+++ Material
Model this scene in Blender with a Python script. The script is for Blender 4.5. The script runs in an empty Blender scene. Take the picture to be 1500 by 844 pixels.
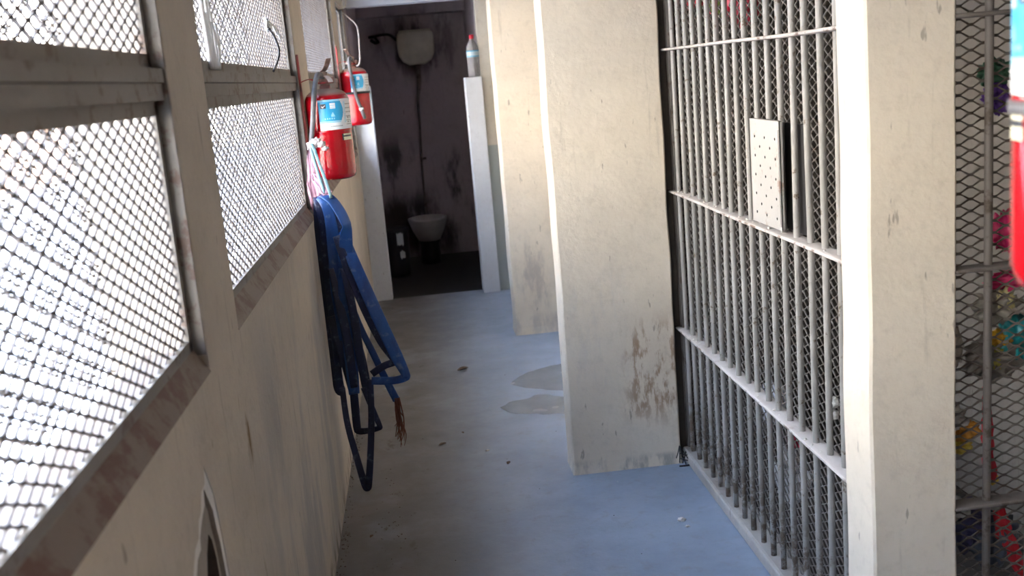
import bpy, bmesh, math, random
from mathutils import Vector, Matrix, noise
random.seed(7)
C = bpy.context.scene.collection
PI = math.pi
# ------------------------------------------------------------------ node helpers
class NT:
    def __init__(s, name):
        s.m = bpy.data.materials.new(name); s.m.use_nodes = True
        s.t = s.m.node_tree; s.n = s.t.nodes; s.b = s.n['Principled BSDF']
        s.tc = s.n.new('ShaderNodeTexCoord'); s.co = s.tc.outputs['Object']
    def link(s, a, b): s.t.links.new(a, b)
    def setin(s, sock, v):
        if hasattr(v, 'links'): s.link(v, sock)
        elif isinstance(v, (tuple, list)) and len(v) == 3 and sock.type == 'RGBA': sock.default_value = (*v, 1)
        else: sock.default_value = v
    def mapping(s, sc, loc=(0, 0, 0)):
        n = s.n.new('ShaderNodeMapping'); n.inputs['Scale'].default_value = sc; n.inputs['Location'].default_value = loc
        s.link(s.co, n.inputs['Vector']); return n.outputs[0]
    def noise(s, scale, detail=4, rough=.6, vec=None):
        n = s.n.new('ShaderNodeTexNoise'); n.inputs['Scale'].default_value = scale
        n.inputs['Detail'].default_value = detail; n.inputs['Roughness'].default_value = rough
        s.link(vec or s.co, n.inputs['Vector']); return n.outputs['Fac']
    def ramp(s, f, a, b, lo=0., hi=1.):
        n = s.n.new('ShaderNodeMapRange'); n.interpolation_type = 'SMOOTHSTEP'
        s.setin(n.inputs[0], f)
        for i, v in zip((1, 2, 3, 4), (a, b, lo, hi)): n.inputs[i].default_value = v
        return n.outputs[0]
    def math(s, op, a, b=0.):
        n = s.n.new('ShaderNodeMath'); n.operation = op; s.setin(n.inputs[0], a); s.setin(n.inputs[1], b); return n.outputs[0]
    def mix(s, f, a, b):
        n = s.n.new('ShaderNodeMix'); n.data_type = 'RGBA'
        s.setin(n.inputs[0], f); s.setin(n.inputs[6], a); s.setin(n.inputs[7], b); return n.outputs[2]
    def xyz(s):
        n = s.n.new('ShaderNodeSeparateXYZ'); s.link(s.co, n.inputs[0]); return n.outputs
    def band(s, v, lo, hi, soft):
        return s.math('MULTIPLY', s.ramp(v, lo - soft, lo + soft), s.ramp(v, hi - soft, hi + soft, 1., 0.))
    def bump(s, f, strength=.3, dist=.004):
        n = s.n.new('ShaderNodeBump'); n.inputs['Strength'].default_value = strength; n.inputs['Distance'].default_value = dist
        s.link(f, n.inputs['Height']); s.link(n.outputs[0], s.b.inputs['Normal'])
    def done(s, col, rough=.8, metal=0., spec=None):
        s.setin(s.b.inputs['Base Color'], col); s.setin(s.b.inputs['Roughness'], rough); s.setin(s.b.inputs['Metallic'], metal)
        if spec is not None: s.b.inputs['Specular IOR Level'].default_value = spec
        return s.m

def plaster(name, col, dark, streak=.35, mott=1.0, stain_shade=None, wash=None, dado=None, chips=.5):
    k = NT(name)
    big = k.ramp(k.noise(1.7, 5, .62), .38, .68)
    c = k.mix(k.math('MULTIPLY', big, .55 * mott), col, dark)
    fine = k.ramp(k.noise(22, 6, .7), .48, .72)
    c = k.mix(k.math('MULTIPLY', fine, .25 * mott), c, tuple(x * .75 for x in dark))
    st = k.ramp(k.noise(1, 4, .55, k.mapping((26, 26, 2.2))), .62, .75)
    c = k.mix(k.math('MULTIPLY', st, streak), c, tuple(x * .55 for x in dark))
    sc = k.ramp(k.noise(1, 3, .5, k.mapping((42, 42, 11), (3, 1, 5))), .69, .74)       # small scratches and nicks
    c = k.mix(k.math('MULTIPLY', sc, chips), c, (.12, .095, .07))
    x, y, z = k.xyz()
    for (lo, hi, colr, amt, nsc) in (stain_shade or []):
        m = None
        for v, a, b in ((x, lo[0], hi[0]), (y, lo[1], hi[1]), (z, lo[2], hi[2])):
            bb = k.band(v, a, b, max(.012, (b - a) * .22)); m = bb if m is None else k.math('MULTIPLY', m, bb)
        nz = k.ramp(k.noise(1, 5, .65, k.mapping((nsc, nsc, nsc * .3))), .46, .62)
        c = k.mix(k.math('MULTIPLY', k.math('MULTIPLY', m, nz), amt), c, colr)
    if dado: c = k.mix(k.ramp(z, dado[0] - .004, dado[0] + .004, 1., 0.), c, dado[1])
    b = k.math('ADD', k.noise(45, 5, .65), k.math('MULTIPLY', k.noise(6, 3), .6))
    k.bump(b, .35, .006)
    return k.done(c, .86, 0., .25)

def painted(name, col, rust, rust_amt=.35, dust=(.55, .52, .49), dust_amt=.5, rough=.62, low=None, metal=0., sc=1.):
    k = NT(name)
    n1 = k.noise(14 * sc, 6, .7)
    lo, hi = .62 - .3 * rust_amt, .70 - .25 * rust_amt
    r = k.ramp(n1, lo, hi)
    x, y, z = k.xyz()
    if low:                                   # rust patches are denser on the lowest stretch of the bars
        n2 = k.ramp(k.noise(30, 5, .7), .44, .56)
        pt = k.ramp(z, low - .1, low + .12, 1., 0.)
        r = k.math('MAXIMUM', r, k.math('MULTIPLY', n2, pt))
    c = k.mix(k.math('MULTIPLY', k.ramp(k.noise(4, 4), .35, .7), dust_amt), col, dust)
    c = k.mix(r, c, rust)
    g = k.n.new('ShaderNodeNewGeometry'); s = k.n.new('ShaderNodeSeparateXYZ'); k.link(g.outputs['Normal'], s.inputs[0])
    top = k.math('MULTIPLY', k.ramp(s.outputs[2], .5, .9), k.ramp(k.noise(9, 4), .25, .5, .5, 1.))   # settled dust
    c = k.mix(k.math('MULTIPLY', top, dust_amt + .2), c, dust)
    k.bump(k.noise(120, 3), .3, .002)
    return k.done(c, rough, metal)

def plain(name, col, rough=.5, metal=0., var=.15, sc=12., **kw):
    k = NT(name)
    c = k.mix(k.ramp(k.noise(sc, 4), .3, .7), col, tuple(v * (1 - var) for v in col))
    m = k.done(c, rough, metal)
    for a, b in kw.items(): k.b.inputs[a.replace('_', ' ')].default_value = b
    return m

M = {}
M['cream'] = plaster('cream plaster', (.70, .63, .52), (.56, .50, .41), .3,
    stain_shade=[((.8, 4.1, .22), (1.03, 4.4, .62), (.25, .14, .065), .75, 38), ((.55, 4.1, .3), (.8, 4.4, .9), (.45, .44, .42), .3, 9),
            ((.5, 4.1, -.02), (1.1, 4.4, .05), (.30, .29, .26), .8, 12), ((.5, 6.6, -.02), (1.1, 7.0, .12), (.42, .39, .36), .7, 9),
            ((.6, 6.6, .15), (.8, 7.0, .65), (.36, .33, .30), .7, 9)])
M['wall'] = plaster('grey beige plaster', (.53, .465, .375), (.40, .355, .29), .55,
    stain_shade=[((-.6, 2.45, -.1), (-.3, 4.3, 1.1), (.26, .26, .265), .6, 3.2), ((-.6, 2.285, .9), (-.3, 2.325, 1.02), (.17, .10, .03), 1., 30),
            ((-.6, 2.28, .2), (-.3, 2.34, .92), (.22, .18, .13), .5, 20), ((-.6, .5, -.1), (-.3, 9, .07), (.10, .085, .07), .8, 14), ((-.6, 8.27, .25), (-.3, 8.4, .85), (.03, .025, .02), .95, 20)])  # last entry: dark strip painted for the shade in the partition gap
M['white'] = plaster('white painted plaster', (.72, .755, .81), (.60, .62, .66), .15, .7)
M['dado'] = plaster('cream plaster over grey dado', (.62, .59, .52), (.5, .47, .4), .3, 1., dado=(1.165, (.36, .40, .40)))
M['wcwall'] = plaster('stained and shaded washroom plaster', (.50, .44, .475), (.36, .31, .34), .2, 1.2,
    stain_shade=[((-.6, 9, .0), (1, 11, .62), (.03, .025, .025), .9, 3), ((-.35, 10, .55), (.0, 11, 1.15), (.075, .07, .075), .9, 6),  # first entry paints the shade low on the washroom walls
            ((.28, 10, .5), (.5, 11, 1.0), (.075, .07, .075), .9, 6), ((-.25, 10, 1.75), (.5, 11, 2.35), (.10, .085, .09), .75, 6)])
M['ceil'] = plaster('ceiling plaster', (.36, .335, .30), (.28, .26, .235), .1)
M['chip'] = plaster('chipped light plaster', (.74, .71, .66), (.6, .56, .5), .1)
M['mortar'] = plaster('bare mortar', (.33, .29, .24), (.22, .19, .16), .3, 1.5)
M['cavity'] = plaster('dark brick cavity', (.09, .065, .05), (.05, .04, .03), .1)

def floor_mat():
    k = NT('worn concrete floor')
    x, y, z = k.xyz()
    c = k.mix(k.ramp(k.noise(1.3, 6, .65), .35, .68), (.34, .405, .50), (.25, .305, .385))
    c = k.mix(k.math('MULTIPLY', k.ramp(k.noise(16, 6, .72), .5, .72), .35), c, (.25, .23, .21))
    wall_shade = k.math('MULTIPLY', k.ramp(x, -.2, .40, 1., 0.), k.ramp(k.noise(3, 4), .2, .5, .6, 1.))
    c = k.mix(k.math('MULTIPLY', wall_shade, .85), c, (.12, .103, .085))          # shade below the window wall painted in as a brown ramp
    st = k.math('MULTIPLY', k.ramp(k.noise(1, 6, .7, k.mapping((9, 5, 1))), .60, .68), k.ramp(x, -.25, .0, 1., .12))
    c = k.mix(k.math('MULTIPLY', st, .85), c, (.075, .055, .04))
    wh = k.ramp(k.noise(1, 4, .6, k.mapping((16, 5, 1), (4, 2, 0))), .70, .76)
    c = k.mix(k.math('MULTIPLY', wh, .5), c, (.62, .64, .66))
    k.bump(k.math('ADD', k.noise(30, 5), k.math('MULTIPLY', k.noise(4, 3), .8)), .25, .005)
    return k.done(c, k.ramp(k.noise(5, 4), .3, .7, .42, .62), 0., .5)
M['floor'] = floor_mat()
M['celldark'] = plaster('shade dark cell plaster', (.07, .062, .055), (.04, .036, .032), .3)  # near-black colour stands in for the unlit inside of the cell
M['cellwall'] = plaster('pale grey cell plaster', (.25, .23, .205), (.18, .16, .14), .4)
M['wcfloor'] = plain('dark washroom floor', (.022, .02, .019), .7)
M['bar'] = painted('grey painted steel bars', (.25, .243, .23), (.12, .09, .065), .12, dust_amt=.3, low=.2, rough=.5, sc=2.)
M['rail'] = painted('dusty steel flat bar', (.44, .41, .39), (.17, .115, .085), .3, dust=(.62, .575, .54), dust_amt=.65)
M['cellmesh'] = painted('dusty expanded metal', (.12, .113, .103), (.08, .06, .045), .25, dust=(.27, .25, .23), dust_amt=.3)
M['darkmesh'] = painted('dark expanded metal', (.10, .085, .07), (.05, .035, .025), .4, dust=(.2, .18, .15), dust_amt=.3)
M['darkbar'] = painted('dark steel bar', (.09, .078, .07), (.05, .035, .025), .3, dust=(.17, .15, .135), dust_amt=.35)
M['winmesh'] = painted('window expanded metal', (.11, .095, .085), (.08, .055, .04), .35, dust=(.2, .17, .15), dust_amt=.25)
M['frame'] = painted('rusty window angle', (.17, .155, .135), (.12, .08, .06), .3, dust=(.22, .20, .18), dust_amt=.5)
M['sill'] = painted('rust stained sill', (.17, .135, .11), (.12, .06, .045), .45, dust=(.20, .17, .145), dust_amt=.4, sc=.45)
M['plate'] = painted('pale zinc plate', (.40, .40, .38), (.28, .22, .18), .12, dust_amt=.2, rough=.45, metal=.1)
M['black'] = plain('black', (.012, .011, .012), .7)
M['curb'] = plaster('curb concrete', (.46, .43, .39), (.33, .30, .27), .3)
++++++
+++ Material
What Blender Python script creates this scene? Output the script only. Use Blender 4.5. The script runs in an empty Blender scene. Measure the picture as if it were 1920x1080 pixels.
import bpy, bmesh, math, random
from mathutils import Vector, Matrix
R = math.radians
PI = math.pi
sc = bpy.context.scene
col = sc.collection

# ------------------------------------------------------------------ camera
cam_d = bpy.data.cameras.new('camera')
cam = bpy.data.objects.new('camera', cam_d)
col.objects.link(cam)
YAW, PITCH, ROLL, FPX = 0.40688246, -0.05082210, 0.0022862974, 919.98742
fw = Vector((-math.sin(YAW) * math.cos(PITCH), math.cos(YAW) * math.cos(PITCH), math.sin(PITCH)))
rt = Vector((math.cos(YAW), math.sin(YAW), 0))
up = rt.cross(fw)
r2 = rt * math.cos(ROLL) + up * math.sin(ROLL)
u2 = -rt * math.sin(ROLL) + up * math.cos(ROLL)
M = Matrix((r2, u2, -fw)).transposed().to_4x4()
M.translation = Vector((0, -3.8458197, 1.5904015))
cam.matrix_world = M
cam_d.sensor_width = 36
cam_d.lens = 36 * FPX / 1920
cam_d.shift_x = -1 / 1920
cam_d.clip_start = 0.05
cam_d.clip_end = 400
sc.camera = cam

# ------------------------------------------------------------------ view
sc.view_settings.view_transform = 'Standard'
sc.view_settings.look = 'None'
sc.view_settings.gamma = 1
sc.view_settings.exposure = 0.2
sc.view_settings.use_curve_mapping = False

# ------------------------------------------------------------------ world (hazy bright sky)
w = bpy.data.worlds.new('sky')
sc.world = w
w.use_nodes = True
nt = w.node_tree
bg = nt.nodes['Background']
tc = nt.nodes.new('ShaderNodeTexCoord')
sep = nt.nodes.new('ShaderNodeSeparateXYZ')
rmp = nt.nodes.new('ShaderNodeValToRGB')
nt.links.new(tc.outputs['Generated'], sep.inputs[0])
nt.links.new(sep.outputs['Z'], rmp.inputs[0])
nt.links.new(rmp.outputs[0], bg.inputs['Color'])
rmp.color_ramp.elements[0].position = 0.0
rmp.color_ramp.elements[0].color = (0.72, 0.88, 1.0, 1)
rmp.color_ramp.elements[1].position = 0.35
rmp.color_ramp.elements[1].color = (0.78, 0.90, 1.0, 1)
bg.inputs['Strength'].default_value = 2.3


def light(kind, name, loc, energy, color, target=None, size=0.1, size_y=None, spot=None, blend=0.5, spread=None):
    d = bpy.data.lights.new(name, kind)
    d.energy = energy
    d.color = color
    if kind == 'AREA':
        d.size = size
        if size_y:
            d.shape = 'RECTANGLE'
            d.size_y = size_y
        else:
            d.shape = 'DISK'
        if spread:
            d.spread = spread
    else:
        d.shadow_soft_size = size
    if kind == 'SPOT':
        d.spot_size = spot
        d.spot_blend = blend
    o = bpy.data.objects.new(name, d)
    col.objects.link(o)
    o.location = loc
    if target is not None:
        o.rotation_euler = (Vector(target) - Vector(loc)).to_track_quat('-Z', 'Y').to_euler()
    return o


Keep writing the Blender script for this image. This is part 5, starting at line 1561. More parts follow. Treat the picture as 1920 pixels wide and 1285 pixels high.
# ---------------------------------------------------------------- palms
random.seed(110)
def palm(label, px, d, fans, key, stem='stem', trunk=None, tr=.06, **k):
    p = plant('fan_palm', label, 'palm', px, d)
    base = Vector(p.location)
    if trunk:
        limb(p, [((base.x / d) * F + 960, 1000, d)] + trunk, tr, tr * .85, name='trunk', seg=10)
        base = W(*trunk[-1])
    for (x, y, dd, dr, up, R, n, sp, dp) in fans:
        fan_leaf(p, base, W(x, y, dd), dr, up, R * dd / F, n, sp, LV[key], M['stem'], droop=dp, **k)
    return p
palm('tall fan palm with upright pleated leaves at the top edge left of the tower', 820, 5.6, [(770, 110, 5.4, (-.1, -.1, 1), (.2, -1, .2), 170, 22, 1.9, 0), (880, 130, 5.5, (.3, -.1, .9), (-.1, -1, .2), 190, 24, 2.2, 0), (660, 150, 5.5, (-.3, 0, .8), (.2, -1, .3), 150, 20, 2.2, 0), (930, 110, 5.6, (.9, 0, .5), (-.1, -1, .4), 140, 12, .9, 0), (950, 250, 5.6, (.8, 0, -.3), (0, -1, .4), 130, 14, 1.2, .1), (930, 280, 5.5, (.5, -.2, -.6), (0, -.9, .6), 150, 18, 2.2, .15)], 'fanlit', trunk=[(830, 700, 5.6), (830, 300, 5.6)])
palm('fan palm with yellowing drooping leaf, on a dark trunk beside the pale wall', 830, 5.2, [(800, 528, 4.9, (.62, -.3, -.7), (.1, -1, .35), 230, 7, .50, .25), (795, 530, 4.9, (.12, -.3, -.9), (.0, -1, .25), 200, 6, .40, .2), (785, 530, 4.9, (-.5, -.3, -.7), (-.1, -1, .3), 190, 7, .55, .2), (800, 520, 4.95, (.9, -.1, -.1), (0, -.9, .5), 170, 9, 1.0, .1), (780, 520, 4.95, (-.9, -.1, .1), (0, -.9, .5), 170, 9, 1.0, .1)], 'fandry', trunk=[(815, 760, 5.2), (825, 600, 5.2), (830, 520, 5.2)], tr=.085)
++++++
▸ **What you should do**:
Extract from the listing above the lines between the line containing "What Blender Python" and the line containing "col = sc.collection", keeping both of those lines. Output nothing else.

▸ **Right answer**:
What Blender Python script creates this scene? Output the script only. Use Blender 4.5. The script runs in an empty Blender scene. Measure the picture as if it were 1920x1080 pixels.
import bpy, bmesh, math, random
from mathutils import Vector, Matrix
R = math.radians
PI = math.pi
sc = bpy.context.scene
col = sc.collection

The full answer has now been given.